The Alan Alda Center shared the following key take-aways from the workshop. 

Core principles of improvisation and communication: 

  • Make your partner look good: What if you approached your audiences less like passive recipients of information and more like active partners? How might your communication shift if you tried to set them up for success?
  • Yes/And: Adopting this posture of engagement means you are ready to accept the reality of the moment (YES), and you try to build on what’s happening in a productive way to move forward with your audience (AND).

Exercise take-aways: 

  • Getting to know you: One way to think about connection is making your audience feel engaged or invested. We pay attention differently to what someone is saying when there’s common ground, passion, stories, something personal, vivid language, surprises or humor… These things help facts stick!
  • Mirror: Another way to think about connection is taking responsibility for your audience by adjusting how you communicate according to their needs. Leading involves following!
  • Jargon awareness: You can better connect your work to non expert audiences by using language that’s clear, vivid, and impactful. Replace insider, technical terms (“jargon”) with accessible language. Consider using analogies, relevant examples, and visuals.
  • Shaping your message: Connection also means making strategic choices based on what our audiences want (and need) to know:
    1. Order your information to draw your audience’s attention (Hook them!)
    2. Avoid jargon and share from your passion to help them remember (“Bottom Line”)
    3. Get to the core of your message and highlight the relevance to your audience. (“So What?”)

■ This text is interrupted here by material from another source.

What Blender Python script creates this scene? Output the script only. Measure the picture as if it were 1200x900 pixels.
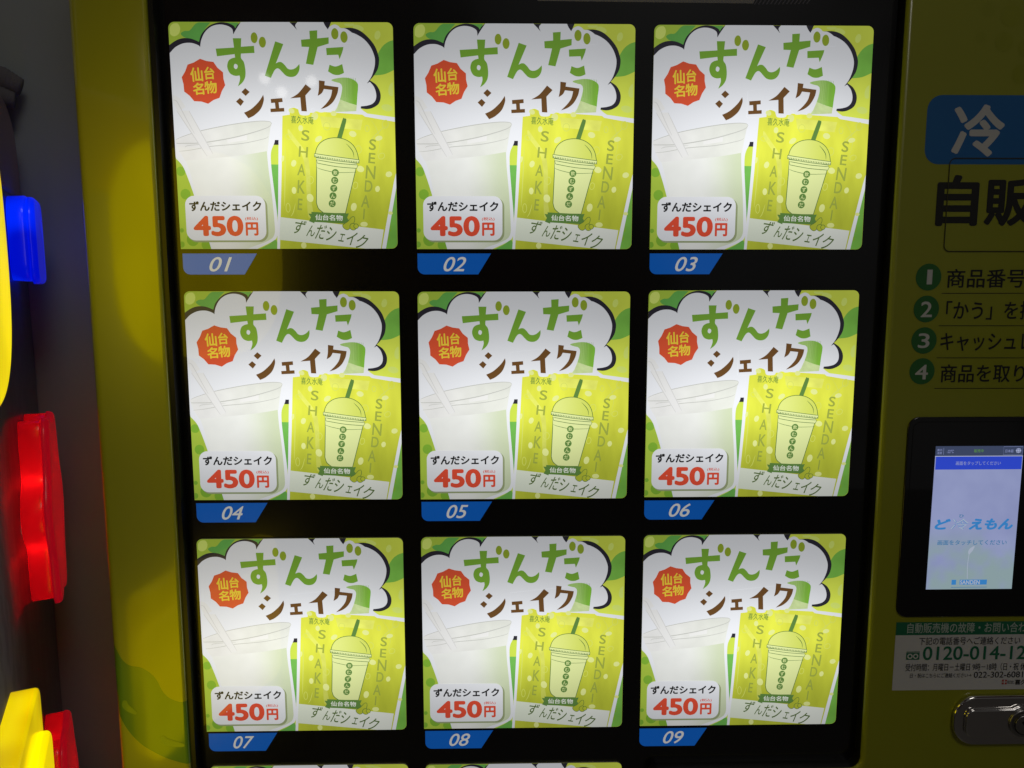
import bpy, bmesh, math, random
from mathutils import Vector
from mathutils.geometry import tessellate_polygon
random.seed(4)
for _o in list(bpy.data.objects): bpy.data.objects.remove(_o)
SC = bpy.context.scene; COL = SC.collection

# ------------------------------------------------------------------ camera
cam = bpy.data.cameras.new('camera'); cam.lens = 27.0; cam.sensor_width = 36.0
cam.clip_start = .01; cam.clip_end = 60
co = bpy.data.objects.new('camera', cam); COL.objects.link(co)
co.location = (-.02108, -.61735, 1.38892)
co.rotation_euler = (1.443924, .000898, -.018590)
SC.camera = co
# ------------------------------------------------------------------ world and lamps
W = bpy.data.worlds.new('World'); SC.world = W; W.use_nodes = True
# dim hall; made-up paler and reddish patches added for reflections in chrome and gloss
_n = W.node_tree.nodes; _l = W.node_tree.links
_tc = _n.new('ShaderNodeTexCoord'); _nz = _n.new('ShaderNodeTexNoise'); _nz.inputs['Scale'].default_value = 2.6; _nz.inputs['Detail'].default_value = 3
_l.new(_tc.outputs['Generated'], _nz.inputs['Vector'])
_cr = _n.new('ShaderNodeValToRGB'); _l.new(_nz.outputs['Fac'], _cr.inputs['Fac'])
for _p, _c in ((.36, (.12, .12, .13)), (.45, (.55, .20, .20)), (.50, (.30, .28, .28)), (.56, (1.9, 1.85, 1.8)), (.64, (2.4, 2.4, 2.4))):
    _e = _cr.color_ramp.elements.new(_p); _e.color = (*_c, 1)
_cr.color_ramp.elements.remove(_cr.color_ramp.elements[0]); _cr.color_ramp.elements.remove(_cr.color_ramp.elements[-1])
_l.new(_cr.outputs['Color'], _n['Background'].inputs['Color'])
_n['Background'].inputs['Strength'].default_value = .028
SC.view_settings.view_transform = 'Standard'; SC.view_settings.look = 'None'
SC.view_settings.exposure = 0; SC.view_settings.gamma = 1; SC.view_settings.use_curve_mapping = False
def area_lamp(name, loc, target, size, power, color):
    l = bpy.data.lights.new(name, 'AREA'); l.shape = 'DISK'; l.size = size; l.energy = power; l.color = color
    o = bpy.data.objects.new(name, l); COL.objects.link(o); o.location = loc
    o.rotation_euler = (Vector(target) - Vector(loc)).to_track_quat('-Z', 'Y').to_euler()
area_lamp('ambient_fill_lamp', (.95, -2.6, 3.9), (0, 0, 1.2), 1.2, 11., (1, .965, .93))  # added unseen lamp for ambient light, placed to reach the wall gap
for x, z in ((-1.354, 2.571), (-1.086, 2.558), (-1.259, 2.496)):      # three far downlights mirrored in the top left poster
    l = bpy.data.lights.new('downlight', 'POINT'); l.shadow_soft_size = .03; l.energy = .22; l.color = (1, .97, .93)
    o = bpy.data.objects.new('downlight', l); COL.objects.link(o); o.location = (x, -4, z)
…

Check out the Alan Alda Center for Communicating Science to learn more ways that you can communicate science effectively to share its wonder and impact. Thank you to the Alan Alda Center team for facilitating this impactful workshop for Switzer Fellows! 


Interested in more events and content like this, or have other ideas? Let us know what you’d like to see for future Switzer Network events!


As part of our Land Acknowledgement commitment, the Switzer Foundation makes a $500 contribution to an Indigenous-led organization for every event we hold. For this event, we contributed to Wabanaki REACH, an organization working to “support the self-determination of Wabanaki people through education, truth-telling, restorative justice, and restorative practices in Wabanaki and Maine communities."